Yet

Do you consistently view your daily life from the right perspective? What is the correct perspective on life?

Personal perspective guides our actions, including choices and the direction in which we move. Choosing to look at life through our limited, human perspective could tempt us to invest in things that are temporarily satisfying or solve a momentary issue, but lead to eventual regret. On the other hand, choosing to view things from God’s eternal perspective allows us to view our lives as He does. For example, what may be initially perceived as an inconvenience could offer opportunity for Christian witness. What may appear as adversity could be God’s means to produce spiritual perseverance and maturity. Facing a seemingly challenging situation may be God’s provision to exercise our faith.

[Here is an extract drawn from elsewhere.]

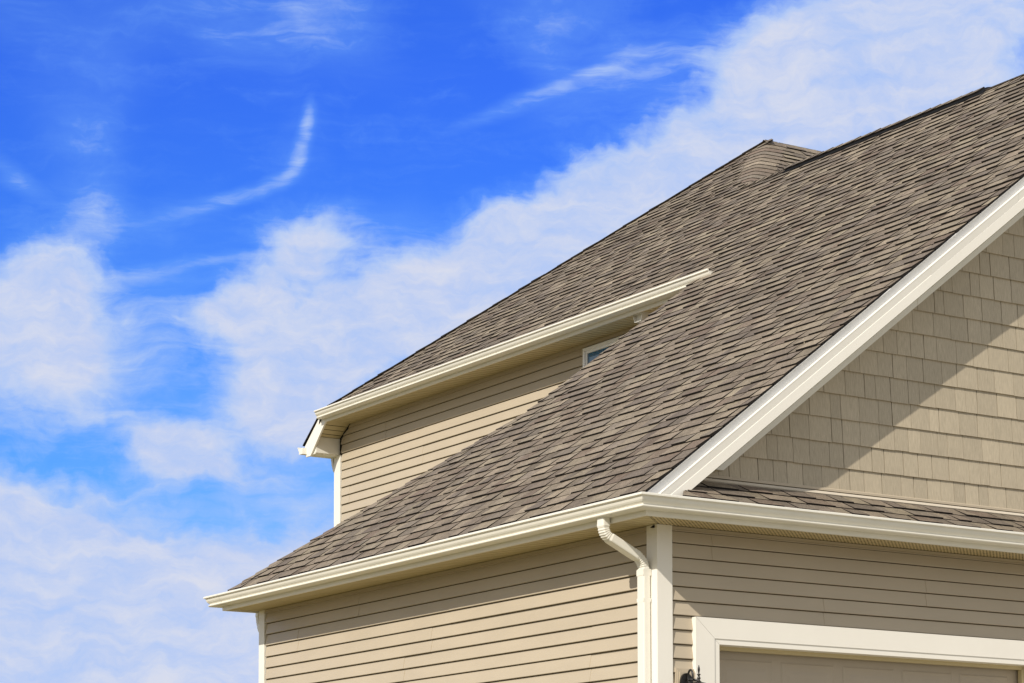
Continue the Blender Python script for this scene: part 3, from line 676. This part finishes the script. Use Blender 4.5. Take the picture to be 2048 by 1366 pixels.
# ------------------------------------------------------------------ wall lantern beside the garage door
ln = thing('wall_lantern', 'black metal lantern with pointed finial on a tan block beside the garage door', 'wall lamp')
LX, LY, LZ, BX = .243, -.14, 1.445, .198
mb = MB()
mb.box(.130, .330, -.030, -.013, 1.12, 1.524); mb.box(.138, .322, -.036, -.0301, 1.128, 1.512); mb.box(.152, .310, -.044, -.0361, 1.14, 1.500)
mb.build('mount_block', M_SIDING, ln, bevel=.002)
mb = MB(); pts = [(BX+.052*math.cos(math.radians(a)), -.046, 1.425+.066*math.sin(math.radians(a))) for a in range(0, 181, 15)]+[(BX-.052, -.046, 1.20), (BX-.03, -.046, 1.17), (BX+.03, -.046, 1.17), (BX+.052, -.046, 1.20)]
mb.prism(pts[::-1], (0, -.018, 0)); mb.build('backplate', M_BLACK, ln, bevel=.006)
mb = MB(); path = []
for k in range(25):
    a = math.radians(200-k*11.5); path.append((BX+.004, -.098+.030*math.cos(a)*.9, 1.462+.048*math.sin(a)))
path += [(BX+.004, -.10, 1.405), (BX+.02, -.12, 1.40)]
mb.tube(path, .0075); mb.tube([(BX, -.06, 1.42), (BX, -.09, 1.445), (BX+.035, -.125, 1.44), (LX, LY, 1.432)], .008)
mb.build('scroll_arm', M_BLACK, ln, smooth=True)
mb = MB(); mb.lathe([(0, .128), (.003, .122), (.0075, .105), (.0085, .092), (.006, .078), (.0045, .070), (.0045, .066), (.012, .063), (.012, .057), (.007, .053), (.007, .044), (.013, .036), (.013, .032), (.008, .026), (.010, .018), (.020, .008)], (LX, LY, LZ-.028), 16)
mb.build('finial', M_BLACK, ln, smooth=True)
mb = MB(); mb.lathe([(.0, -.018), (.02, -.020), (.050, -.028), (.062, -.038), (.066, -.052), (.062, -.056), (.052, -.058)], (LX, LY, LZ), 8)
mb.build('lantern_cap', M_BLACK, ln)
mb = MB(); mb.lathe([(.048, -.058), (.040, -.25)], (LX, LY, LZ), 8); mb.build('lantern_glass', M_LGLASS, ln)
mb = MB()
for k in range(8):
    a = 2*math.pi*k/8; mb.tube([(LX+.049*math.cos(a), LY+.049*math.sin(a), LZ-.058), (LX+.041*math.cos(a), LY+.041*math.sin(a), LZ-.25)], .004, 6)
mb.lathe([(.043, -.25), (.044, -.262), (.02, -.275), (.008, -.30), (0, -.31)], (LX, LY, LZ), 8)
mb.build('lantern_cage', M_BLACK, ln)

# ------------------------------------------------------------------ ground
mb = MB(); mb.face([(-3000, -3000, -GZ), (3000, -3000, -GZ), (3000, 3000, -GZ), (-3000, 3000, -GZ)])
gr = mb.build('ground', M_GRASS); gr['kind'] = 'structure'; gr['label'] = 'dry straw coloured lawn around the house'
mb = MB(); mb.box(-1.2, 9.5, -40, -.05, -GZ-.1, -GZ+.02); dv = mb.build('driveway', M_CONC); dv['kind'] = 'structure'; dv['label'] = 'pale concrete drive in front of the garage door'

Could the perspective we choose actually cause us to miss God’s plan and purpose? What if you could be influenced to see a situation from an entirely different perspective with the use of one simple word?

Consider for a moment Psalm 42:5. The verse begins with the author discouraged by adversity: Why are you downcast, O my soul? Why so disturbed within me? Then he chooses to make a conscience effort to turn to truth. He says to himself: Put your hope in God, for I will yet praise him, my Savior and my God. The Psalmist’s use of the word “yet” signifies a deliberate, personal choice to turn from a position of taking inventory of his emotions to one resting securely on truth.

Another example is found in Habakkuk 3:17-19: Though the fig tree does not bud and there are no grapes on the vines, though the olive crop fails and the fields produce no food, though there are no sheep in the pen and no cattle in the stalls, yet I will rejoice in the Lord, I will be joyful in God my Savior. The Sovereign Lord is my strength; He makes my feet like the feet of a deer, he enables me to go on the heights. Even though his initial words reflected potential despair, the prophet chose to remind Himself of God’s character and promises.

Are you listening to your thoughts? What direction are they taking you? Intentional use of the word “yet” can redirect selfish or discouraging thoughts to those filled with God’s hope and promise.